Com uma excelente orquestração baseada em instrumentos tradicionais a que nem faltou o adufe e melodiosas vozes, o grupo surpreendeu-nos não só pela qualidade artística mas também porque a maior parte das canções tinham origem portuguesa. A sua atuação, que, a pedido do público, terminou com dois “encore”, durou mais de duas horas e foi fabulosa. Iniciaram com a “Senhora do Almurtão” a quem se recomendava, como diz a respetiva letra, “para virar costas a Castela e não querer ser castelhana”. Emocionaram-se os quatro portugueses presentes e vibraram os espetadores locais e visitantes que encheram o anfiteatro natural da praça principal da povoação.

A vegetação da Sibéria Estremenha
Entre os raios da roda de uma carroça disposta na horizontal em cima de uma mesa baixa, a ornamentar um dos vestíbulos do hostal, podia-se ver as plantas, já secas, típicas da região: olivo (oliveira), quejigo (carvalho-cerquinho), acacia (acácia), lentisca (lentisco), encina (azinheira), jara (esteva), madroño (medronheiro), arrijanera (aroeira), pino (pinheiro), arbulaga (tojo), romero (alecrim), tomillo (tomilho), berezo (urze), alcornoque (sobreiro), álamo negro (choupo-negro), coscoja (carrasqueiro). Eis pois a síntese da flora de influência mediterrânica que aqui existe.
Na digressão efetuada a Guadalupe as únicas plantas abundantemente floridas neste mês de julho eram os loendros, se excetuarmos, obviamente a vegetação ripícola dos ribeiros e das lagoas originadas pelos vários “embalses” do Guadiana, cuja etimologia é simplesmente “rio” em versão dupla (ana – “rio” na linguagem primitiva e guad – “rio” em árabe). As azinheiras, em povoamentos pouco densos e irregulares, constituíam a principal espécie que resistia à canícula que rondava os 40 graus. Viam-se também extensos olivais, alguns sobreiros e pinheiros mansos e bravos. Na vegetação rasteira abundavam as estevas (curiosamente são também conhecidas como jaras na região de Portalegre), os silvados ainda a querer florir, as giestas já sem flor, as milfuradas já sem flor, os catacuzes secos … Irrigados por canais ladeados por tabuas (atenção não são tábuas mas tabuas, espécies lacustres) divisavam-se arrozais e milheirais. A subir a encosta xistosa para o Mosteiro podiam-se ver alguns castanheiros e frutíferas (ameixeiras, pessegueiros, vinhas).

A viagem e a companhia
Viajar com pessoas espirituosas e inteligentes ajuda a exercitar o cérebro e a, tendencialmente, sermos como elas, inteligentes.

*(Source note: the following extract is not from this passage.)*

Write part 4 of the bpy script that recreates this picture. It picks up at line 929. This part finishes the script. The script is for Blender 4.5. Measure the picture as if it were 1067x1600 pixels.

Apesar das altíssimas temperaturas que se fizeram sentir numa região que se diz ter 6 meses de inverno e 6 meses de inferno (alguém convencionou que o inferno seria terrivelmente quente), foi muito agradável a viagem. No regresso aproveitámos para visitar dois teatros romanos: um em Medellín e outro, obviamente em Mérida. Foram lições vivas de História, suscetíveis de agilizar compreensões sobre o evoluir da Humanidade.
Uma breve referência ao almoço do derradeiro dia no restaurante “El Mosquito”, em Medellín, numa das margens do Guadiana. Num pequeno cartaz estava descrita uma pequena e espirituosa fábula do famoso escritor castelhano, Quevedo:
 “Le dijo el mosquito a la rana: mas vale morrir en el vino que vivir en el agua”.
Ao jovem Lucas Barbosa, notável linguista apesar dos seus escassos 19 anos, que connosco conviveu ao abrigo do “Pasaporta Servo”, ao Rui Vaz Pinto, à Alexandrina Timóteo e à Manuela (minha esposa), as homenagens e agradecimentos deste cronista de meia tigela.